Più rilassata, perché sul tema super-pop e a costo zero dell'immigrazione e della sicurezza aveva già incassato tanto, la performance di Salvini. Non il Vendicatore da «aboliremo la povertà» ma un robusto e non accomodante Giocatore di Sponda con la tecnostruttura italiana, a cominciare dal Mef. Il Carroccio pubblicamente non ha preso di petto quello che sprezzantemente Di Maio ha chiamato «il Sistema», restando leale all'alleato grillino ma dimostrando che una storia ultra-ventennale di governo locale e nazionale e una natura da partito strutturato sono caratteristiche che contano nella risoluzione delle grandi questioni. Salvini non forzando sulla Flat Tax ha evitato di stravincere, ha guadagnato un bonus manovra che potrà spendere in altre partite (per esempio quella delle nomine Rai) e comunque, nell'insieme, il match all'inizio sbilanciato è finito in equilibrio.
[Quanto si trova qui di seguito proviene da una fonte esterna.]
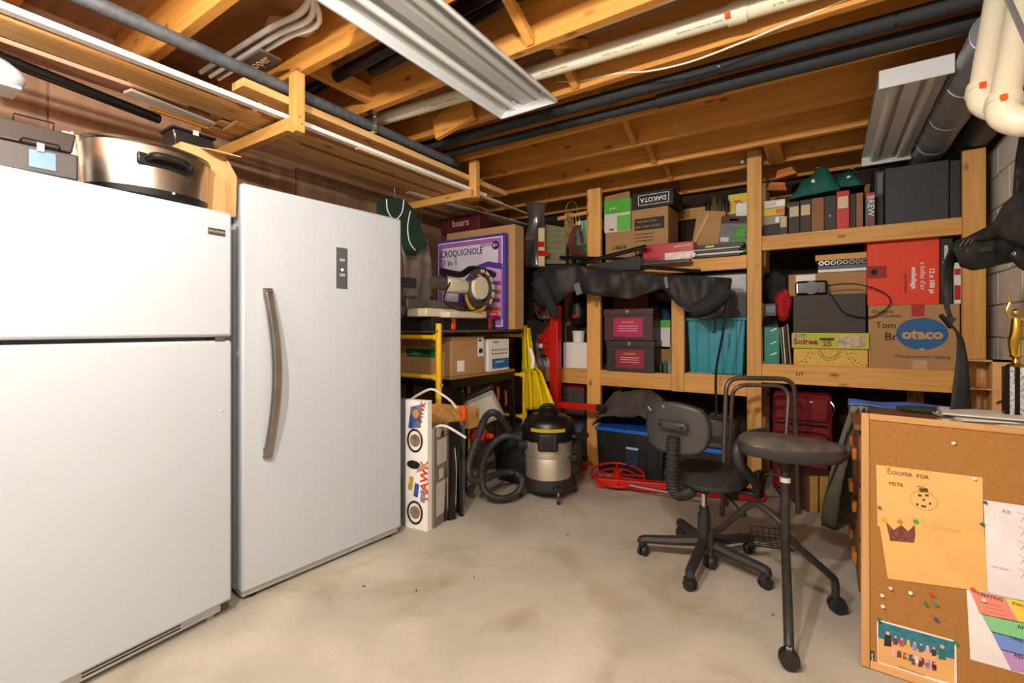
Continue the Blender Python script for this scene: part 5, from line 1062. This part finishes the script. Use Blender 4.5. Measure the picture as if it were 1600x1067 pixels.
# saddle seat: wide toward left-near, narrow horn to the right
outl = []
for k in range(32):
    a = 2 * math.pi * k / 32; x = math.cos(a); y = math.sin(a)
    px_ = .205 * x + .015; wd = .135 - .05 * max(0, x) - (.02 * math.sin(a * 2)); outl.append((px_, y * wd - .05 * max(0, x) ** 2))
er = R(33.7)
def so(s, z, dz=0):
    r_ = []
    for (x, y) in outl:
        X = x * s * math.cos(er) - y * s * math.sin(er); Y = x * s * math.sin(er) + y * s * math.cos(er)
        r_.append(Vector((X, Y, z + (.010 if x < -.1 else 0) - .02 * max(0, x) * 2)))
    return r_
def stack(rings):
    mb = MB(); n = len(rings[0]); vs = [p for r_ in rings for p in r_]; fs = []
    for i in range(len(rings) - 1):
        for k in range(n): fs.append((i * n + k, i * n + (k + 1) % n, (i + 1) * n + (k + 1) % n, (i + 1) * n + k))
    fs.append(tuple(range(n))[::-1]); fs.append(tuple((len(rings) - 1) * n + k for k in range(n))); return mb.add(vs, fs)
stack([so(.6, .655), so(.92, .662), so(1, .68), so(1.0, .705), so(.97, .715)]).obj('seat_shell', mat('#2b2b2d', .4), t)
stack([so(.975, .712), so(.96, .727), so(.85, .738), so(.5, .742), so(.1, .742)]).obj('seat_pad', mat('#4d463d', .85, var=.4, scale=14, bump=.3, bscale=150), t)
MB().lathe([(.018, .60), (.035, .64), (.06, .656)], n=16).obj('seat_mount', BLKM, t)

# folding chair frame (two nested U tubes)
t = thing('folding_chair', 'folded tubular steel chair frame standing behind the stool', 'chair', (0, 0, 0))
bl0, br0 = PZ(1130, 806, 0), PZ(1243, 800, 0)
def utube(pl, pr_, ptl, ptr, rad, m):
    # pl, pr_: feet ; ptl, ptr: top corners
    u = (ptr - ptl).normalized(); dl = (pl - ptl).normalized(); dr = (pr_ - ptr).normalized(); k = .09
    pts = [pl, ptl + dl * k, ptl + dl * k * .3 + u * k * .3, ptl + u * k, ptr - u * k, ptr - u * k * .3 + dr * k * .3, ptr + dr * k, pr_]
    mb = MB(); out = [pts[0], pts[0].lerp(pts[1], .5)]
    for a_, b_, c_ in ((1, 2, 3), (4, 5, 6)):
        for s in range(9):
            s_ = s / 8; A_ = pts[a_].lerp(ptl if a_ == 1 else ptr, s_); B_2 = (ptl if a_ == 1 else ptr).lerp(pts[c_], s_); out.append(A_.lerp(B_2, s_))
    out.append(pts[7]); return mb.tube(out, rad, 10)
base = PZ(1185, 803, 0); t.location = base
L = lambda p: p - base
utube(L(PZ(1128, 806, 0)), L(PZ(1247, 803, 0)), L(PD(1135, 590, 3.05)), L(PD(1241, 592, 3.0)), .0145, TUBEM).obj('outer_frame', TUBEM, t)
utube(L(PZ(1135, 790, 0)), L(PZ(1220, 824, 0)), L(PD(1145, 601, 3.0)), L(PD(1233, 603, 2.95)), .013, TUBEM).obj('inner_frame', TUBEM, t)
MB().cyl(L(PD(1140, 740, 3.02)), L(PD(1238, 742, 2.98)), .008).obj('cross_bar', TUBEM, t)
# wire basket
p = PZ(1205, 850, 0)
t = thing('wire_basket', 'small black wire basket flat on the floor under the stool', 'basket', p, (0, 0, R(15)))
mb = MB()
for i in range(7): mb.cyl((-.09 + i * .03, -.06, .004), (-.09 + i * .03, .06, .004), .0018, n=6).tube([(-.09 + i * .03, .06, .004), (-.09 + i * .03, .075, .06)], .0018, 6)
for j in range(5): mb.cyl((-.095, -.06 + j * .03, .006), (.095, -.06 + j * .03, .006), .0018, n=6)
for z in (.03, .06): mb.tube([(-.1, .06 + z * .25, z), (.1, .06 + z * .25, z)], .0022, 6)
mb.tube([(-.1, -.065, .01), (.1, -.065, .01), (.1, .07, .01), (-.1, .07, .01)], .0025, 6, closed=True)
mb.obj('wire_grid', BLKM, t)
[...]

E come positività, per i due leader, va intanto segnalata questa: la politica ha mostrato di saper avere il suo primato rispetto ai tecnici. Un dato in controtendenza rispetto alla recente vicenda italiana e alla vulgata secondo cui la debolezza dei partiti sarebbe una storia senza ritorno.

I due leader hanno cercato il successo, per spenderlo nel contesto europeo. Per dimostrare che a qualcuno a Bruxelles fa comodo avere una Italia debole ma l'Italia non vuole piegarsi a questo senso di inferiorità che le si vuole ancora imporre. Dunque la manovra, nella strategia del Salvimaio, è un modo di scuotere l'albero Ue, di strattonarlo a fini patriottici, di far cadere da quei rami - finora asfittici nei confronti del nostro Paese - frutti che possano far crescere la nostra economia e ridare fiato alla società. L'idea del tandem giallo-verde è che i politici di prima riuscivano ad avere per l'Italia soltanto le elemosine: cioè quel poco che restava dopo la contrattazione sfavorevole con l'Europa e al netto di ciò che serviva agli interessi elettorali dei vari partiti. Stavolta, si è mirato al dividendo intero, e non più alle briciole, prima ancora di sedersi al tavolo europeo. Ribaltando così la tradizione italiana, che potrebbe però malauguratamente rispuntare nel caso sprecassimo ciò che siamo riusciti a guadagnare in questa prima mano della grande partita.